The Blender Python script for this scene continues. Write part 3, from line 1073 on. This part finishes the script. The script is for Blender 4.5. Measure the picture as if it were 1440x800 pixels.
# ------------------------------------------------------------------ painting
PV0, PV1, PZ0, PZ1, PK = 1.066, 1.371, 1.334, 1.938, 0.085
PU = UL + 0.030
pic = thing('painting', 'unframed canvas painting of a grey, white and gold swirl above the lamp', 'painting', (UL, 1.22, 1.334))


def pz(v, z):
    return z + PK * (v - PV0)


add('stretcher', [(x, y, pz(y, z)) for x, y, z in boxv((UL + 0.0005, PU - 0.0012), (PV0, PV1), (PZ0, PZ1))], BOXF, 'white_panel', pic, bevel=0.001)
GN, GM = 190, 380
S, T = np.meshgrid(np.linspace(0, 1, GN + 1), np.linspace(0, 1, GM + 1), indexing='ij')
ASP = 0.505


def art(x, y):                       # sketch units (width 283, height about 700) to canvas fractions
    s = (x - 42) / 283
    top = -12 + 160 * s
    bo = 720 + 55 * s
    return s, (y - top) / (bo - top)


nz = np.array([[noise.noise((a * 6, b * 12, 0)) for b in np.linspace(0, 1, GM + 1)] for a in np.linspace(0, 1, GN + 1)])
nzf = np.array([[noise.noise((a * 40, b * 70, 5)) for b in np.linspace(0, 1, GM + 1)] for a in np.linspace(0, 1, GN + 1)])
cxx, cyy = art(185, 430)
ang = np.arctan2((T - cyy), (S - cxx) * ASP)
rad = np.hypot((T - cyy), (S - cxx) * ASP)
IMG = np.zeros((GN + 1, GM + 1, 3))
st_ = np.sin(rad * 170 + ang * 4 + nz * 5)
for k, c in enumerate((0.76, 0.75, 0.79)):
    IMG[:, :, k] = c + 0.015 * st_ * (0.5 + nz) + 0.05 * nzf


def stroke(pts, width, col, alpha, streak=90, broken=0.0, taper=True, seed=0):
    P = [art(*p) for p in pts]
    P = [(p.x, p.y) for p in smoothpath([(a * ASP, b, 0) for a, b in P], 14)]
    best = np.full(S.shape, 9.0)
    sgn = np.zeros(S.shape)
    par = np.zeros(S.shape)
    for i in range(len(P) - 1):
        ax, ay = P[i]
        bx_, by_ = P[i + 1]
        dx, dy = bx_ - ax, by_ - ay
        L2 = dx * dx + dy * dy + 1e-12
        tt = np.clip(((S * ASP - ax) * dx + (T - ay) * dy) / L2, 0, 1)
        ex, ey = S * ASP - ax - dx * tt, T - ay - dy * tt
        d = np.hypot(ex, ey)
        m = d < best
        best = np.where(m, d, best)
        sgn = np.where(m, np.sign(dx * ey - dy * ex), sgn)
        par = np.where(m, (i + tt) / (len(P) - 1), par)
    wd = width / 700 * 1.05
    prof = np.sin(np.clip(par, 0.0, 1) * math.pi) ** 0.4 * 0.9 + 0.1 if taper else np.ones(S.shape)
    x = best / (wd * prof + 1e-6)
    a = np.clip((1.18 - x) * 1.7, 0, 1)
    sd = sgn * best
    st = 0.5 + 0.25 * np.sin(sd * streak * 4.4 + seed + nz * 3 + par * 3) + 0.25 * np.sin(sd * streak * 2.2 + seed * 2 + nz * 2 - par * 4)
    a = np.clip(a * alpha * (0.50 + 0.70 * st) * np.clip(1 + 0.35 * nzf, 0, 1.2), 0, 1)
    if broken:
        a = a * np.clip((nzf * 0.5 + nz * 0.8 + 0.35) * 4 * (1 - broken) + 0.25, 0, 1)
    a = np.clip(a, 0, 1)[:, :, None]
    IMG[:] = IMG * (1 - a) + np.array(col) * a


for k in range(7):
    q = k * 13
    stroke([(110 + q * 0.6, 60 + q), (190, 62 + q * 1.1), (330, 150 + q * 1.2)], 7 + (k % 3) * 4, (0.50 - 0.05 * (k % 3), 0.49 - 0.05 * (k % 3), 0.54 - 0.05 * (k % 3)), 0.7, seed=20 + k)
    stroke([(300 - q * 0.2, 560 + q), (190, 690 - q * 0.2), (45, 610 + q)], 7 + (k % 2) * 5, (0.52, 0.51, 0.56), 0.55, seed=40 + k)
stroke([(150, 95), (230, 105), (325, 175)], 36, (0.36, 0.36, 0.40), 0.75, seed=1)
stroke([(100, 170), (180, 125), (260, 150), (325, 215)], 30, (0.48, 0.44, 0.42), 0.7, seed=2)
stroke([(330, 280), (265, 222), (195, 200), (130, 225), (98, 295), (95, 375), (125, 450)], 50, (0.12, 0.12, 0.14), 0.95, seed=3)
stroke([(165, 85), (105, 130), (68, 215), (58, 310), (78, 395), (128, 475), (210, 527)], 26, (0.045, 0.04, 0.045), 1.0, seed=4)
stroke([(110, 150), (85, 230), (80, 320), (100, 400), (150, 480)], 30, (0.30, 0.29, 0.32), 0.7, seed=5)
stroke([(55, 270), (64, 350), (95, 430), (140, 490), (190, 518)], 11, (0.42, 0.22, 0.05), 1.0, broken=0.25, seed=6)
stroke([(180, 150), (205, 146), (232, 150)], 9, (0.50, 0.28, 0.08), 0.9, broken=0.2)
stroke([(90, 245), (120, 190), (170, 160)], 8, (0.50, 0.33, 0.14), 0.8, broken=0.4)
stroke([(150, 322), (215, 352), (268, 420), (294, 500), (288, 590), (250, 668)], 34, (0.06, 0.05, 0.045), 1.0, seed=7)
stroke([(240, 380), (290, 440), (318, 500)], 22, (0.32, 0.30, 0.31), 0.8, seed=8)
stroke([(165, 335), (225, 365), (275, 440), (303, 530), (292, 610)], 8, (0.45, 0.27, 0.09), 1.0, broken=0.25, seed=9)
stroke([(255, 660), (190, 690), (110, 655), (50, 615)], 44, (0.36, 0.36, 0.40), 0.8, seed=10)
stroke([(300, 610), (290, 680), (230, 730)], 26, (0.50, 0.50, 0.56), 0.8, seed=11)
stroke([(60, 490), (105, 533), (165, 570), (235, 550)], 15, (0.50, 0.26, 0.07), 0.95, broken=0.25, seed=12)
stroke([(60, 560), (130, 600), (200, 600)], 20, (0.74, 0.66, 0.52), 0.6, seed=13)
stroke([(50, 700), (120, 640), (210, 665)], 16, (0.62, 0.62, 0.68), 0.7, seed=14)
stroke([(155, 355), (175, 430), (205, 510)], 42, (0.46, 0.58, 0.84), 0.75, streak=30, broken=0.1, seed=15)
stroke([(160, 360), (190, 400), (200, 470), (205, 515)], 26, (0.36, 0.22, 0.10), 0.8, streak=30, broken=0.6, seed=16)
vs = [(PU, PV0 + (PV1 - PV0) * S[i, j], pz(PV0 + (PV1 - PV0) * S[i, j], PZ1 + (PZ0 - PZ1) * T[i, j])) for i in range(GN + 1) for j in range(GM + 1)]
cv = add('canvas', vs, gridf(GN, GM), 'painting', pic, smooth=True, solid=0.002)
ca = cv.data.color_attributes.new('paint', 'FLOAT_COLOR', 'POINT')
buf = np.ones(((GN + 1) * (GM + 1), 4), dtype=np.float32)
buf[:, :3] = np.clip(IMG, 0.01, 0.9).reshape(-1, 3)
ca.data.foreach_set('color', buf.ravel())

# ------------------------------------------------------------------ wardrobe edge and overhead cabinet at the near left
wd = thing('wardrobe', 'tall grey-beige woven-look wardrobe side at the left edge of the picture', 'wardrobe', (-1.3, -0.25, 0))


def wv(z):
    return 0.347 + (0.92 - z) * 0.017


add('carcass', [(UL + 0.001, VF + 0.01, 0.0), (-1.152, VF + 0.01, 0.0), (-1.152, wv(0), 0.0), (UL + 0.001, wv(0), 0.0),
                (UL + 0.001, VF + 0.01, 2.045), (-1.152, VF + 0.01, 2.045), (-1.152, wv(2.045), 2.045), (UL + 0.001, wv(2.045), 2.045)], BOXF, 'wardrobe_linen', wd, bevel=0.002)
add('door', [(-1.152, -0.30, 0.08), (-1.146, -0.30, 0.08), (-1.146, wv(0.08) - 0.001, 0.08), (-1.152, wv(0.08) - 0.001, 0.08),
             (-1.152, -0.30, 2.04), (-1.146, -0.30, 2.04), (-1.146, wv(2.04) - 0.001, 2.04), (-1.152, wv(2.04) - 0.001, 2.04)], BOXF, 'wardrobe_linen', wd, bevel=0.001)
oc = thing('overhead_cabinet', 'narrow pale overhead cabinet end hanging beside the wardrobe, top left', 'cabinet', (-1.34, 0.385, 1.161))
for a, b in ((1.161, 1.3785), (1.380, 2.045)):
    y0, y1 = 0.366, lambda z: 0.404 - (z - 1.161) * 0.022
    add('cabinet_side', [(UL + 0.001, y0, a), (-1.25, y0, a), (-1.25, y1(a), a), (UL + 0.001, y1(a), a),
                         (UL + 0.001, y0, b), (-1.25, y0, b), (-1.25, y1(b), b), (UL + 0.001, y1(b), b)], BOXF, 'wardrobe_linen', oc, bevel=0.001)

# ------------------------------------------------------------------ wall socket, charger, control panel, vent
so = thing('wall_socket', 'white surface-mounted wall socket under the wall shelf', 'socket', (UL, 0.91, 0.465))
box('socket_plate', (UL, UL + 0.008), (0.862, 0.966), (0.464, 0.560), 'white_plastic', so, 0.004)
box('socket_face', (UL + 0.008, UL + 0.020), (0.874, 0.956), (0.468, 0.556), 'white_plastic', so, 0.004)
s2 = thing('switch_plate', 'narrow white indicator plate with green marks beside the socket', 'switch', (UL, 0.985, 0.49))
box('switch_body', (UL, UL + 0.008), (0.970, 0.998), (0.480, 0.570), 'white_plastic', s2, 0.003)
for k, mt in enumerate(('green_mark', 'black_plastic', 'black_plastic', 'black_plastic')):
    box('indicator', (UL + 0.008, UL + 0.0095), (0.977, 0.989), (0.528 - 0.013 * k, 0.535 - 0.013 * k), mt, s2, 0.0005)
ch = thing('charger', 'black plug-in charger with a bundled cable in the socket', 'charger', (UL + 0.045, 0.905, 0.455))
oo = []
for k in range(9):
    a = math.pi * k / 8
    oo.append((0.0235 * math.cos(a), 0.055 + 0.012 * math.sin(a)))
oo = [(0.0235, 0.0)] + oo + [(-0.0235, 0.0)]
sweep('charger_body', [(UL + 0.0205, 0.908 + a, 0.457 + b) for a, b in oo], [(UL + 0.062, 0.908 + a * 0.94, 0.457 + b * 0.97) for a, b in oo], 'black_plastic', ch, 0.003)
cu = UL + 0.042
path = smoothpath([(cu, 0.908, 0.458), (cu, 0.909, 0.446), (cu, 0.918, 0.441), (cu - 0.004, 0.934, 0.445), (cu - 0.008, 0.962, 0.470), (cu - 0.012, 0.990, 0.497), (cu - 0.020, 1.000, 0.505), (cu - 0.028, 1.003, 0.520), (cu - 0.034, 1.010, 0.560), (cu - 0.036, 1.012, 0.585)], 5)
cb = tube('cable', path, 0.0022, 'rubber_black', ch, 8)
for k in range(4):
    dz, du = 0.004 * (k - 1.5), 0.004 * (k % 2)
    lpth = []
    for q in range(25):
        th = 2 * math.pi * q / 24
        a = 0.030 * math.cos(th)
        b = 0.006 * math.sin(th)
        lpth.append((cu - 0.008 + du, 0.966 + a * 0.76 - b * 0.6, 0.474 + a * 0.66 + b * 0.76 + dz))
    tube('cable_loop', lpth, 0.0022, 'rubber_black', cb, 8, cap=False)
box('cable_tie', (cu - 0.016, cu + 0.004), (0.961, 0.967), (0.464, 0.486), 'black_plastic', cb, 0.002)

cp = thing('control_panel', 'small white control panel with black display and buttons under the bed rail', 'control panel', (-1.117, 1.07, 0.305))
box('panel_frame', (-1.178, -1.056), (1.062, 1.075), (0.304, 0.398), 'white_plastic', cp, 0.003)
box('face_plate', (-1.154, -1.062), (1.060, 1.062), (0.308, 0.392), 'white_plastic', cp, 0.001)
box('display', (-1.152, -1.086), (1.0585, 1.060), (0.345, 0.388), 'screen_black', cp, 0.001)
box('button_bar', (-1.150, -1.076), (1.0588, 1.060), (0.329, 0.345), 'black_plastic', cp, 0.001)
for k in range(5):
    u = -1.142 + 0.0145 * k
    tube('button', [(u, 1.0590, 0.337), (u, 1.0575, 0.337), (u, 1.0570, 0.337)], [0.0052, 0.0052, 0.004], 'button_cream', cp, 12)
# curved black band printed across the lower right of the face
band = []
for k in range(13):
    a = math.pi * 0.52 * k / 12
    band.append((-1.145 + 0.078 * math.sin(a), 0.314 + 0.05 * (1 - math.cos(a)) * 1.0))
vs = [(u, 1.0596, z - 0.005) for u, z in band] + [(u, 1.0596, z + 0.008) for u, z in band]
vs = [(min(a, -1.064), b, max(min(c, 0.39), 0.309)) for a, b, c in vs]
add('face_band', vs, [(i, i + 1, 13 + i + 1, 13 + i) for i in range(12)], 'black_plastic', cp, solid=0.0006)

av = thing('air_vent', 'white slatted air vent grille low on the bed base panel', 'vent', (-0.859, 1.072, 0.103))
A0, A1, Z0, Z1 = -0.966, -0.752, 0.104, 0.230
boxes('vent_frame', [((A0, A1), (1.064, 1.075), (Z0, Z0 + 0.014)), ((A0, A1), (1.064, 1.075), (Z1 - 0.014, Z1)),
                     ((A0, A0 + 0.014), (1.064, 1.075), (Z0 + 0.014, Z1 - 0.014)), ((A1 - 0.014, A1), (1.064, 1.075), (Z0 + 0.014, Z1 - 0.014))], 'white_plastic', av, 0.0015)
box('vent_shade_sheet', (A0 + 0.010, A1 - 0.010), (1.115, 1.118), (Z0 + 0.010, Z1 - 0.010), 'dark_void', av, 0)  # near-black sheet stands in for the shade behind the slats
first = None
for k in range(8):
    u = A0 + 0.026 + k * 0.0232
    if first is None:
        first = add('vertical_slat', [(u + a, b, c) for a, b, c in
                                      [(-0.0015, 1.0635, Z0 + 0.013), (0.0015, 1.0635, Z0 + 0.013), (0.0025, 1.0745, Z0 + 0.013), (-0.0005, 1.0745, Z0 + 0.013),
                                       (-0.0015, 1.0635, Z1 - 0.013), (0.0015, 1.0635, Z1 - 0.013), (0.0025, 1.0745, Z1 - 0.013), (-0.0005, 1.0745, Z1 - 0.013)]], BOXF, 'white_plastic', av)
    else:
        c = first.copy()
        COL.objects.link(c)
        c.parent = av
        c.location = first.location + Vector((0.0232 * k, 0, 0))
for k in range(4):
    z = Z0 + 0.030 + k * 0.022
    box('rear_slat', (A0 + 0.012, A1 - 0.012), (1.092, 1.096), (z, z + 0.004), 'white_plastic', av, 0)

···

--- Set exercise ---
Output exactly one stretch of the listing: from the line containing "(-1.152, -0.30, 2.04), (-1.146, -0.30, 2.04), (-1.146, wv(2.04)" through the line containing "y0, y1 = 0.366, lambda", both end lines included.

--- Correct answer ---
             (-1.152, -0.30, 2.04), (-1.146, -0.30, 2.04), (-1.146, wv(2.04) - 0.001, 2.04), (-1.152, wv(2.04) - 0.001, 2.04)], BOXF, 'wardrobe_linen', wd, bevel=0.001)
oc = thing('overhead_cabinet', 'narrow pale overhead cabinet end hanging beside the wardrobe, top left', 'cabinet', (-1.34, 0.385, 1.161))
for a, b in ((1.161, 1.3785), (1.380, 2.045)):
    y0, y1 = 0.366, lambda z: 0.404 - (z - 1.161) * 0.022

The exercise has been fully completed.